Controls of the game are done with a point-and-click interface using the mouse. Clicking on a character or an object with whom Case can interact brings up an icon menu for the available actions, such as to examine (an eyeball), to talk (a mouth), or to use (a hand). In addition, clicking on Bot brings up a rosette of special icons to access the game's system menu: a floppy disk icon to save the game, a file cabinet icon to access the inventory, and a red button to have the robot tell a joke. Most of the jokes are admittedly corny, and some of the jokes are a bit racy as well. Bot is able to serve up a new batch of jokes whenever Case arrives at a new location, though its repertoire is limited as the jokes start to repeat themselves soon enough.

The mechanic used in interviewing characters is interesting. Each interview comprises of 3 rounds of interrogation. The object is to try to get the characters admit to the truth about what they have been questioned. You can choose between Case and Bot to conduct the interrogation. In each round, the game obliges you to match up accusations that Case or Bot makes with the evidence that has been collected. To succeed, it is important to notice when a character is lying by watching how the character reacts. Often, after Case fails a few times, Bot will offer a suggestion sarcastically alerting Case that he may not be the correct individual to conduct the interview. The most frustrating part of the interrogation process is that you will have to restart the interview from the beginning if you ever make a mistake, meaning that you will likely end up hearing the same jokes from the interrogation quite a few times.

The main story progresses over 5 acts. Aside from working on the murder case, you can choose to work on 3 additional sidequests which other characters may task you to do over the course of your investigation. Completion of these optional cases is not necessary to finish the game. However, these cases open up more locations and story elements for the detective duo to uncover.

Sound effects are sparse in the game. Importantly, the game has no voiceovers. By contrast, there is a running background soundtrack. The music is of jazzy style and reflective of the noir tone of classic detective films. Supposedly, the game offers over 20 different tracks of orchestral music. Unfortunately, the low bit rate in the quality of these recordings significantly lessens their enjoyment, especially when they repeat over and over again.

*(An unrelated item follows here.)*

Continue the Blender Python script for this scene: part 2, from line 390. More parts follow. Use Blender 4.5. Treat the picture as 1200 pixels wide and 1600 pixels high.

The off-color and sarcastic humor in this game truly pushes the envelope of what is considered politically incorrect or just bad taste. Some of the jokes will definitely offend a few gamers. To the developer's defense, their inclusion may have been done deliberately to reflect the obvious ignorance and prejudice practiced by the some of the characters in the game, including both Case and Bot. By comparison, self-referential jokes that poke fun at the adventure genre are more palatable. Likewise, some jokes break the proverbial fourth wall, complete with an audience clapping away as if the game is a stage play. At a minimum, the saucy humor that the game delivers may not be to every gamer's taste.

Detective Case and Clown Bot in Murder in the Hotel Lisbon deserves credits for taking risks in the subgenre of detective mystery adventure games. The humor in this game is decidedly risqué and can range from silly to controversial. The visual styling of the game pays good homage to the golden age of graphic adventure games. Consequently, the game can make for some amusing entertainment for classic adventure game fans who are not easily offended by its humor.